Così Lila, in attesa di quella che lei crede essere la quarta femmina, decide – in uno slancio di generosità per l’amica di un tempo – di “donare” la propria bambina ad Eleni e al cognato Andrea.

Il giorno della nascita, però, Lila scopre che il nascituro è un bambino a cui darà il nome di Arlind. Nello stesso istante in cui il piccolo si attacca al seno di sua madre, qualcosa si spezza dentro Lila che scopre di non essere pronta a cedere il proprio bambino.

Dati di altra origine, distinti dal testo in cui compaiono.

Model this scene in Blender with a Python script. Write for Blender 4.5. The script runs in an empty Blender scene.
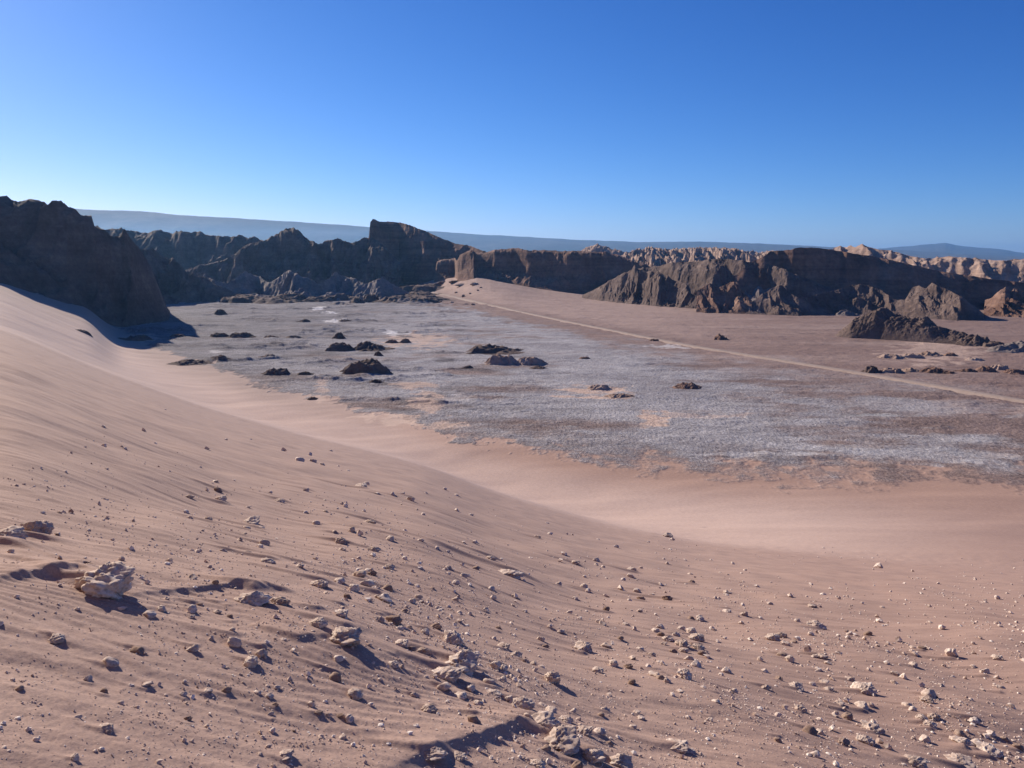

Per tenere fede alla promessa fatta, la donna, dopo tre mesi in cui accudirà e allatterà il figlio, accompagnerà però Arlind ad Urta per consegnarlo ai suoi nuovi genitori.

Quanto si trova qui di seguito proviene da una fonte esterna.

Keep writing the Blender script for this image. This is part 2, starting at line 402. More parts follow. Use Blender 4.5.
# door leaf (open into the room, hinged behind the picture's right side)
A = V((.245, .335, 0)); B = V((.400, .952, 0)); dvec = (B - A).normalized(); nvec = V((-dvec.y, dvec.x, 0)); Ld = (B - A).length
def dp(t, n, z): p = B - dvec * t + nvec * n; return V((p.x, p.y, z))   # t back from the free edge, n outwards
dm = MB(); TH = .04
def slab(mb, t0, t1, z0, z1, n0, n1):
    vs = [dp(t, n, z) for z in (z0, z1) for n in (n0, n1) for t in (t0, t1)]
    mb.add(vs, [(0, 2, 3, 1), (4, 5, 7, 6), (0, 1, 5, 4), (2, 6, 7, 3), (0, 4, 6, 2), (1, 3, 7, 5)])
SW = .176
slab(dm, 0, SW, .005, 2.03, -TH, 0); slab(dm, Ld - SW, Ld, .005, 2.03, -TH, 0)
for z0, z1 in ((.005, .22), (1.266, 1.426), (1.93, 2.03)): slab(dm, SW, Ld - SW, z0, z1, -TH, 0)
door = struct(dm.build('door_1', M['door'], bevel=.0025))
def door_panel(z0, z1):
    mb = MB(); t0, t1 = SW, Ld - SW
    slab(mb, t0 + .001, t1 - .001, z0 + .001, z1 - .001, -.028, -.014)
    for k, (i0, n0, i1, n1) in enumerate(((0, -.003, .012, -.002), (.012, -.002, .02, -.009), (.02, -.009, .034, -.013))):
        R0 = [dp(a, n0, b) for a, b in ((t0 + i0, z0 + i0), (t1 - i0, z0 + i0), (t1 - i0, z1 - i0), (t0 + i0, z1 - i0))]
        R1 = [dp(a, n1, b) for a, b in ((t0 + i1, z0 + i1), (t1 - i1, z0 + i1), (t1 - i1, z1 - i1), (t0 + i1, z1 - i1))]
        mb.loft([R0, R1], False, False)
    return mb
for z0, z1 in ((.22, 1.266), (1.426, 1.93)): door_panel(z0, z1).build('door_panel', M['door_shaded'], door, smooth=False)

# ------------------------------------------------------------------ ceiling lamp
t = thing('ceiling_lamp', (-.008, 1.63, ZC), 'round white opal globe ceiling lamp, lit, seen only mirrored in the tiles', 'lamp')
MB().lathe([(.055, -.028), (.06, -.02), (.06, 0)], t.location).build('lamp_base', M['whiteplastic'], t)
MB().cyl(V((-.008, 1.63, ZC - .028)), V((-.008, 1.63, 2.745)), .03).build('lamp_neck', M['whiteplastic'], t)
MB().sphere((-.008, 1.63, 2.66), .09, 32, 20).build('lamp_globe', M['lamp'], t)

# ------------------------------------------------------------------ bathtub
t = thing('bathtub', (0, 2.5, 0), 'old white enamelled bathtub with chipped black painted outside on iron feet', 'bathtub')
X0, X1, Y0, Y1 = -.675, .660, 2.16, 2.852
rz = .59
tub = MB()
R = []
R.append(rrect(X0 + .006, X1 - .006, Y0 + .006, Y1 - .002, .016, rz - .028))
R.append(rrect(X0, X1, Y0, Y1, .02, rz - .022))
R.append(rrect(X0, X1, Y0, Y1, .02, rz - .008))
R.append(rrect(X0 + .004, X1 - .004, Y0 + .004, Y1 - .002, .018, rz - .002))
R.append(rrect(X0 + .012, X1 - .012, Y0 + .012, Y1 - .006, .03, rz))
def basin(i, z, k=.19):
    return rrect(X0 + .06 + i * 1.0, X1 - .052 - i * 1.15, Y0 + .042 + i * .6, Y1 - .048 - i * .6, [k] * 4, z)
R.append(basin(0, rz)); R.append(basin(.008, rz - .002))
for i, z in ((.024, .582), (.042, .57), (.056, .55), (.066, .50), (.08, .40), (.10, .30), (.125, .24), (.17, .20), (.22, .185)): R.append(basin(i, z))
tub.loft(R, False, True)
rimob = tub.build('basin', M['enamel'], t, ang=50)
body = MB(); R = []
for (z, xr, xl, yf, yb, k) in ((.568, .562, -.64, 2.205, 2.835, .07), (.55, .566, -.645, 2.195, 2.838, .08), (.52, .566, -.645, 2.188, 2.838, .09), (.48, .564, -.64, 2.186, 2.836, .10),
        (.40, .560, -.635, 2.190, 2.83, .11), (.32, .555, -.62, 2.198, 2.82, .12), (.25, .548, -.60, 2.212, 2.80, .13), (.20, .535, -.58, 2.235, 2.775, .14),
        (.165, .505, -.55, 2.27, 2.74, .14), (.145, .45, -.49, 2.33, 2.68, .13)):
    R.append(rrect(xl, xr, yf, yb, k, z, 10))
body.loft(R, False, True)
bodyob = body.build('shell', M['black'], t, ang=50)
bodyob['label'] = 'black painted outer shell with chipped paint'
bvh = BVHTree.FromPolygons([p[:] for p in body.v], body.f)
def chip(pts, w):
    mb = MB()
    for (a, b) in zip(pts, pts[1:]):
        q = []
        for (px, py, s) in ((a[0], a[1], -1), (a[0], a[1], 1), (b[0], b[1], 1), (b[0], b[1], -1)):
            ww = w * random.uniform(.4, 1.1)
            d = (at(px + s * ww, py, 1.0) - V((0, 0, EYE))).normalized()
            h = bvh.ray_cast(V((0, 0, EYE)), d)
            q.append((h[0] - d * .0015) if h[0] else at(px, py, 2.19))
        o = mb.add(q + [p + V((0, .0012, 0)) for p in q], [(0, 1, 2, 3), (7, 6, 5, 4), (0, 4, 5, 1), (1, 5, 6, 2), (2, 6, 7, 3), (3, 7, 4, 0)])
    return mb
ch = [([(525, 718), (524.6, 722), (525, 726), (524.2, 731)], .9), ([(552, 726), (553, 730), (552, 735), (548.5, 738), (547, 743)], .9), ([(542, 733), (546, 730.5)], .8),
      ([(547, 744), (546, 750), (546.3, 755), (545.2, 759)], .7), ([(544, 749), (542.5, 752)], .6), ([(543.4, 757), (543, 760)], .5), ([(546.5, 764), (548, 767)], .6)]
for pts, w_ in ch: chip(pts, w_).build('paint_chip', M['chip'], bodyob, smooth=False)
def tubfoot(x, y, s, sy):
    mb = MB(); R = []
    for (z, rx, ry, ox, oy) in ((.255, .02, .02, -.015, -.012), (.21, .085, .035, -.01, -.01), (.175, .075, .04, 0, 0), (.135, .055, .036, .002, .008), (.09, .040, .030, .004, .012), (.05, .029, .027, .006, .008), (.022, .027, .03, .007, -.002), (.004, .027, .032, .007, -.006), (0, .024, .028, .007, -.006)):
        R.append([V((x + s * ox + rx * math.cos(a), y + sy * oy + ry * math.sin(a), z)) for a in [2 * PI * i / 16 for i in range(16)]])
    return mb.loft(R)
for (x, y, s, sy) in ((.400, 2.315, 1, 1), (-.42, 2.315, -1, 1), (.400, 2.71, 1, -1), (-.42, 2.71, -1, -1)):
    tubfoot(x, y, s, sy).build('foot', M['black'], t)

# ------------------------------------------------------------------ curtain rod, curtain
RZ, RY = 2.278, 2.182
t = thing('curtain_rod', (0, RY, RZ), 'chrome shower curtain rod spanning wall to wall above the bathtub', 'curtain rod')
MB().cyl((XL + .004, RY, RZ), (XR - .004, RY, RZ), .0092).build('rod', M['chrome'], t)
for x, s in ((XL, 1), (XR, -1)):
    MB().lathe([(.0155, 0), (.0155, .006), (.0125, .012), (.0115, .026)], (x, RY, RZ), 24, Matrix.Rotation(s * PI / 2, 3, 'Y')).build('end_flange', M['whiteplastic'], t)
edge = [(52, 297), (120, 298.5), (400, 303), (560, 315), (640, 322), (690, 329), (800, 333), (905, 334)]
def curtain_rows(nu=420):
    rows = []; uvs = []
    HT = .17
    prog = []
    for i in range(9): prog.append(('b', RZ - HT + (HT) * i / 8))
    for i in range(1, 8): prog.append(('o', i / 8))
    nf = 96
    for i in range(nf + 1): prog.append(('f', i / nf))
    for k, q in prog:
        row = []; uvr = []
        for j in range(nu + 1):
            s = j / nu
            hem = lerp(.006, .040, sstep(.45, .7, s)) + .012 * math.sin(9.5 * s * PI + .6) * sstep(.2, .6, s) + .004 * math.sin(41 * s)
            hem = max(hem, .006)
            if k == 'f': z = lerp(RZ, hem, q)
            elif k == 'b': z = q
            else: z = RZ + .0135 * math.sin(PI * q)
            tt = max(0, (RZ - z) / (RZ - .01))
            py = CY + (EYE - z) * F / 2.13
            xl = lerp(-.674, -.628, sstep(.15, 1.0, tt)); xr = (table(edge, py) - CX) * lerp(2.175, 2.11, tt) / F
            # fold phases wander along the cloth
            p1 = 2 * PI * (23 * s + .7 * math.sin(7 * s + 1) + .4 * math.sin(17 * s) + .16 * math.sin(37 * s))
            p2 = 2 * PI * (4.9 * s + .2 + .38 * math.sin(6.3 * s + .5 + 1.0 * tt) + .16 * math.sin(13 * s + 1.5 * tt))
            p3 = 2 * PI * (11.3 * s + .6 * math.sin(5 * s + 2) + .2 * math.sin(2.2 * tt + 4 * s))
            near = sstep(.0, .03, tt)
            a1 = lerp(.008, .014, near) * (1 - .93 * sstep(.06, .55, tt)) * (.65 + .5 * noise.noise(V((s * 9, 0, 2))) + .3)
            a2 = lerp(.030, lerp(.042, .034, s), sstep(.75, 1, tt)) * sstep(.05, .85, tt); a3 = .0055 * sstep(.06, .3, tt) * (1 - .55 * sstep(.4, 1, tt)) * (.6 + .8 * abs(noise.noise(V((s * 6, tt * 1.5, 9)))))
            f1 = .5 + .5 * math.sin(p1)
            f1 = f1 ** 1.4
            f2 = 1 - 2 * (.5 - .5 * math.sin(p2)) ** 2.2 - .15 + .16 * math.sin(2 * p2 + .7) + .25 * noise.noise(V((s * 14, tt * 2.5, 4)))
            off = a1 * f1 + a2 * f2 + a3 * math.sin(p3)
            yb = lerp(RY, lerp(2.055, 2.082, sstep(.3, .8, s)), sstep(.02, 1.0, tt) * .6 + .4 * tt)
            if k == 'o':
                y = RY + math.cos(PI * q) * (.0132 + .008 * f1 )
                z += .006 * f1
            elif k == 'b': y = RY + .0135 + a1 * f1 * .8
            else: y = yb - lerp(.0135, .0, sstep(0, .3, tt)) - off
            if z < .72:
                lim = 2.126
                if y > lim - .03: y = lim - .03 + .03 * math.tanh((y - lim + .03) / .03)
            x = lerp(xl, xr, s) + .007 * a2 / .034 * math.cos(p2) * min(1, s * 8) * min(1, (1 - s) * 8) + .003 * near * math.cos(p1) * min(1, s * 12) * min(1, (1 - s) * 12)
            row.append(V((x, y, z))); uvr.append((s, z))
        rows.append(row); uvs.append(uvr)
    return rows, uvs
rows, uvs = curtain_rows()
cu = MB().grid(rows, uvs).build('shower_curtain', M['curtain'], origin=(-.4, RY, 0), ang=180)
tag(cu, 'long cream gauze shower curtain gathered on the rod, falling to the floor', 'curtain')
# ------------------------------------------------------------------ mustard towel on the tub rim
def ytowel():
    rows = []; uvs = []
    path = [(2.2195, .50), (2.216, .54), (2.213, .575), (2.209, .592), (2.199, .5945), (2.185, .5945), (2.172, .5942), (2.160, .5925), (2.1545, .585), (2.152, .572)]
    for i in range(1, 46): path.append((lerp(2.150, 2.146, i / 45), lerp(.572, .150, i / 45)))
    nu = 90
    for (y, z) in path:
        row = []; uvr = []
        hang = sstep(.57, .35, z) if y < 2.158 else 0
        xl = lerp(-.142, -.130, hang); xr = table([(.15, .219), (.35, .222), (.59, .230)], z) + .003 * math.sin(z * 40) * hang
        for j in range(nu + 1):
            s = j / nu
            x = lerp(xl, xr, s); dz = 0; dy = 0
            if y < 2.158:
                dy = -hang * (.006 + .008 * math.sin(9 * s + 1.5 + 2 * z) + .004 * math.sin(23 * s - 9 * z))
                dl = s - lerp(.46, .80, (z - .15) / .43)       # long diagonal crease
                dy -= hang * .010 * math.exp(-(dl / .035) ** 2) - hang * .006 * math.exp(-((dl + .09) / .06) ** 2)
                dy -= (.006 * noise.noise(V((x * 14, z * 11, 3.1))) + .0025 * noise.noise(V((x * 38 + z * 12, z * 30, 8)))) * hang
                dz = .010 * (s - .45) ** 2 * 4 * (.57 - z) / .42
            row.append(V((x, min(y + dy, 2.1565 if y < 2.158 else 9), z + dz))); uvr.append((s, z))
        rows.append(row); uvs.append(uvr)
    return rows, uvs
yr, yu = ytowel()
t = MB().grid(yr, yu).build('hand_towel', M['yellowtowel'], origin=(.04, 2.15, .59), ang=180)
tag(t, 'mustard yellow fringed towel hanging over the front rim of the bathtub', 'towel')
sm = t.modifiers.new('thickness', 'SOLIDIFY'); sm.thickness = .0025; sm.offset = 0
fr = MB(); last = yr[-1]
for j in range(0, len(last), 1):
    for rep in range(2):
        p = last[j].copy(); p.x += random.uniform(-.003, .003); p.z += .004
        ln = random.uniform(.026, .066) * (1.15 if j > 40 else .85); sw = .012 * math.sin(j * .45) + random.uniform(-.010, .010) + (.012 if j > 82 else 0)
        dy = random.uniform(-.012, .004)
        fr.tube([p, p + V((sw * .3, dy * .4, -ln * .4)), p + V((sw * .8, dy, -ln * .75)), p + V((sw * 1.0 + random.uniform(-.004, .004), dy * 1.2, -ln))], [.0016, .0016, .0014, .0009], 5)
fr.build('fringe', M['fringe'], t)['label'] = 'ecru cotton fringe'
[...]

La scelta di Lila rappresenterà per le donne la condanna ad una condivisione forzata, quella di Arlind, da cui Lila non riuscirà mai a staccarsi e di cui Eleni non si sentirà mai veramente madre.

Lila rimane vittima della sua stessa scelta, avventata e innaturale, privandosi di un figlio solo per tenere fede ad un patto senza senso. Eleni pagherà a caro prezzo il suo desiderio di maternità, accettando di accogliere tra le sue braccia il figlio dell’amica.

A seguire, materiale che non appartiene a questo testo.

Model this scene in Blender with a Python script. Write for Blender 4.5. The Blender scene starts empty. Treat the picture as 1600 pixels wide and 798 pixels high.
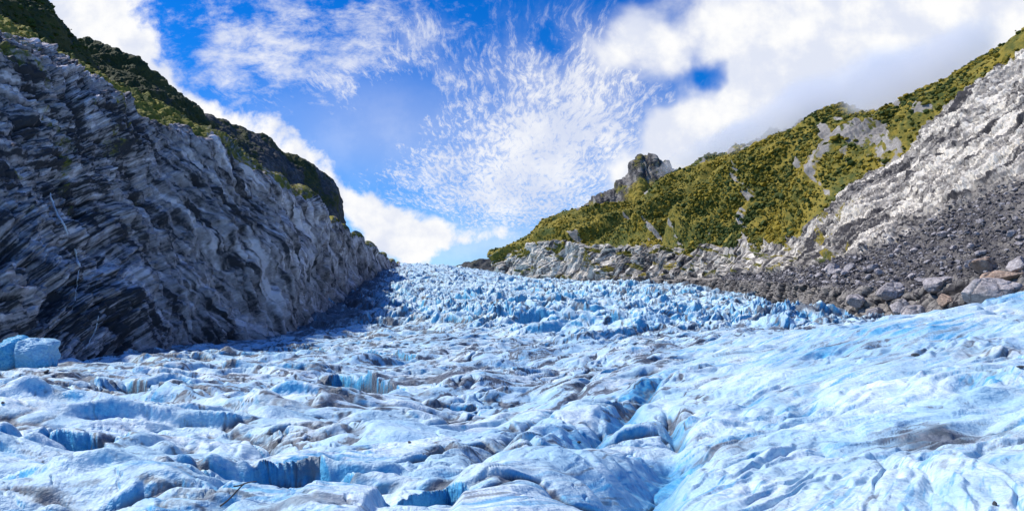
import bpy, bmesh, math, random
import numpy as np

# ------------------------------------------------------------------ camera, sky, sun, exposure
C = bpy.context.scene.collection
SC = bpy.context.scene
F = 1100.0                      # focal length in photo pixels (1600 wide)
PITCH = math.atan2(101.0, F)
CP, SP = math.cos(PITCH), math.sin(PITCH)

def link(name, data):
    o = bpy.data.objects.new(name, data); C.objects.link(o); return o

cam_d = bpy.data.cameras.new('camera')
cam_d.sensor_width = 36.0
cam_d.lens = 36.0 * F / 1600.0
cam_d.clip_start = 0.1
cam_d.clip_end = 20000.0
cam = link('camera', cam_d)
cam.location = (0, 0, 0)
cam.rotation_euler = (math.pi / 2 + PITCH, 0, 0)
SC.camera = cam

SUN_EL, SUN_AZ = math.radians(50), math.radians(-82)     # azimuth from +Y towards +X
SUN_DIR = (math.sin(SUN_AZ) * math.cos(SUN_EL), math.cos(SUN_AZ) * math.cos(SUN_EL), math.sin(SUN_EL))
SUN_STRENGTH = 4.2
SKY_STRENGTH = 0.15
SC.view_settings.view_transform = 'Standard'
SC.view_settings.look = 'None'
SC.view_settings.gamma = 1.0
SC.view_settings.use_curve_mapping = False
SC.cycles.volume_bounces = 3
SC.view_settings.exposure = 0.28

sun_d = bpy.data.lights.new('sun', 'SUN')
sun_d.energy = SUN_STRENGTH
sun_d.angle = math.radians(1.5)
sun_d.color = (1.0, 0.955, 0.87)
sun = link('sun', sun_d)
from mathutils import Vector
sun.rotation_euler = Vector(SUN_DIR).to_track_quat('Z', 'Y').to_euler()
sun.location = (-100, -50, 200)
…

Quando si stacca dal figlio, Lila si guarda intorno impaurita. Allunga le mani e con gli occhi prega Eleni di ridarglielo indietro. Eleni la esaudisce, poggia delicatamente il bambino su quelle braccia scheletriche. Lila lo avvicina al viso e lo annusa sul collo, dietro l’orecchio, la nuca. Cerca di conservarne l’odore. Quando Eleni riprende il bambino, Lila si accascia a terra e alza le mani vuote verso il cielo […]. Le braccia di Lila non sono più la sua culla, d’ora in poi lei sarà solo una zia, una zia che vive nella capitale e che viene in visita come tutti gli zii del mondo. Arlind non dovrà sapere del suo dolore. Quel dolore che ora la sviscera […] Un filo che la lega al suo bambino, e alla vita […] Arlind si sveglia, piange. Eleni lo prende in braccio. Timida, amorevole. Lui cerca il seno. Lei lo allontana con dolcezza e gli offre il biberon pieno di latte. Lui lo rifiuta e tenta di attaccarsi al seno come ha sempre fatto.

Una trama decisamente “tagliente”: il passaggio di mani del bambino tra le due madri è qualcosa di tremendamente doloroso e crudele. Il pianto inconsolabile del bambino che cerca il seno di sua madre assente e la disperazione impotente di Eleni che prova, invano, a sostituirsi a Lila è straziante. L’autrice riesce, con poche e incisive righe, a dare forma al dramma che ha tutto il sapore di una tragedia classica, inevitabile, terrificante, maledetta. Il legame di sangue, insuperabile anche dall’affetto più profondo, diventa per due donne – per chi lo ha tradito e per chi lo ha ignorato – la condanna all’infelicità.

La scrittura, nel complesso, risulta ingenua e acerba, a tratti poco credibile. Dialoghi approssimativi e risvolti spesso retorici della trama.

Il libro riesce, se pur a fatica, a decollare, complice la forza degli argomenti trattati.